Le linguiste, lui, a la tâche de déterminer les énoncés qui sont valides dans une langue, c'est-à-dire déjà été entendus ou qui sont conforme aux règles grammaticales d’une langue comme nous les connaissons. Ceci mène à la distinction entre les énoncés qui sont jugés grammaticaux, agrammaticaux, ou acceptables :

• Grammatical : qui respecte les règles de la grammaire d’une langue (par ex. : « Le petit chien joue dans le parc. »)

• Agrammatical : qui viole les règles de la grammaire d’une langue (par ex. : *« Petit le chien joue parc le dans. ») À noter que l’astérisque, « * », indique que l’énoncé est agrammatical.

• Acceptable : énoncés qui sont ou pourraient être compris ou produits par une les membres d’une communauté linguistique sans effort particulier sans nécessairement être grammatical. (par ex. : « J’ai acheté un échelle » –échelle est considéré comme féminin et non masculin, ce qui rend l'énoncé agrammatical mais néanmoins acceptable). Il existe plusieurs degrés d'acceptabilité.


À la suite des observations précédentes, nous pouvons considérer la linguistique comme étant:

systématique: elle possède un aspect formel et théorique qui mène à l’élaboration de modèle langagiers,
scientifique: procède d'une méthodologie rigoureuse et scientifique en vue d'élaboration de modèles théoriques,
descriptive (et non prescriptive): son but est de décrire la langue en elle-même, son fonctionnement et son usage.

1.3 Distinction langue, langage, parole

Parmi les distinctions terminologiques proposées par Ferdinand de Saussure au début de siècle dernier, celles de langue, langage et de parole se sont révélées particulièrement pertinentes et elles sont toujours utilisées de nos jours.

Langage: faculté inhérente et universelle de l'humain de construire des langues (des codes) pour communiquer. (Leclerc 1989:15) Le langage réfère à des facultés psychologique permettant de communiquer à l’aide d’un système de communication quelconque. Le langage est inné.

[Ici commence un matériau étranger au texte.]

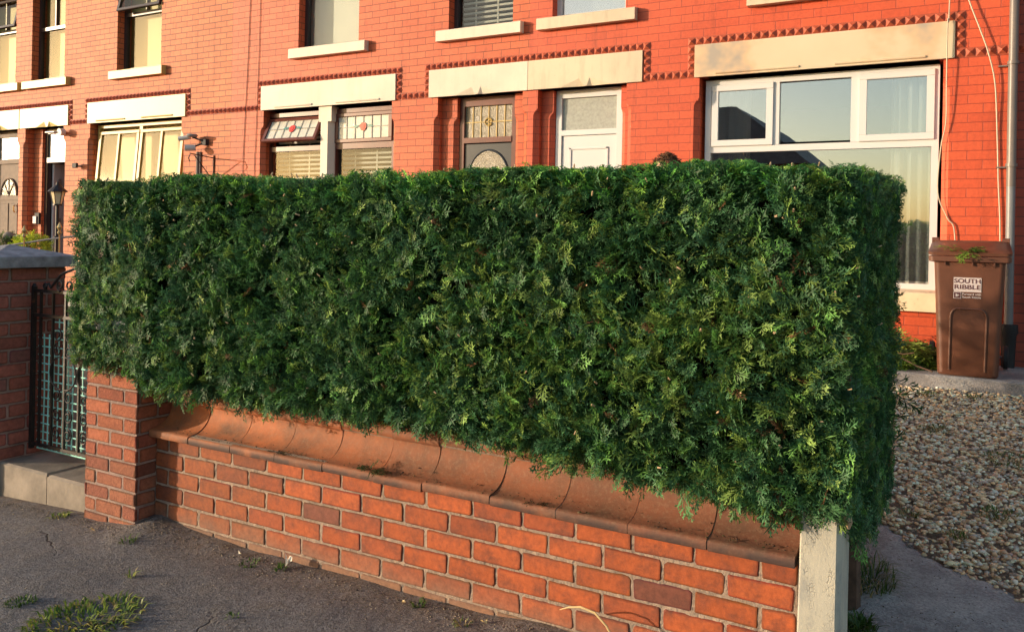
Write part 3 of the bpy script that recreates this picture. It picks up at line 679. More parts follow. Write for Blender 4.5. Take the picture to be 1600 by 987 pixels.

Langue: système de communication conventionnel particulier. Par « système », il faut comprendre que ce n'est pas seulement une collection d'éléments mais bien un ensemble structuré composé d'éléments et de règles permettant de décrire un comportement régulier (pensez à la conjugaison de verbes en français par exemple). La langue est acquise

Le langage et la langue s'opposent donc par le fait que l'un (la langue) est la manifestation d'une faculté propre à l'humain (le langage).

Parole: une des deux composantes du langage qui consiste en l'utilisation de la langue. La parole est en fait le résultat de l’utilisation de la langue et du langage, et constitue ce qui est produit lorsque l'on communique avec nos pairs. 

Selon Saussure, la langue est le résultat d’une convention sociale transmise par la société à l'individu et sur laquelle ce dernier n'a qu'un rôle accessoire. Par opposition, la parole est l'utilisation personnelle de la langue (toutes les variantes personnelles possibles: style, rythme, syntaxe, prononciation, etc.). 

Le changement de la langue relève d'un individu mais son acception relève de la communauté. ex.: le verbe « jouer » conjugué «jousent » est pour l'instant considéré comme une variante individuelle (parole), une exception, et il le demeurera tant qu'il ne sera pas accepté dans la communauté (les locuteurs du français québécois dans ce cas-ci).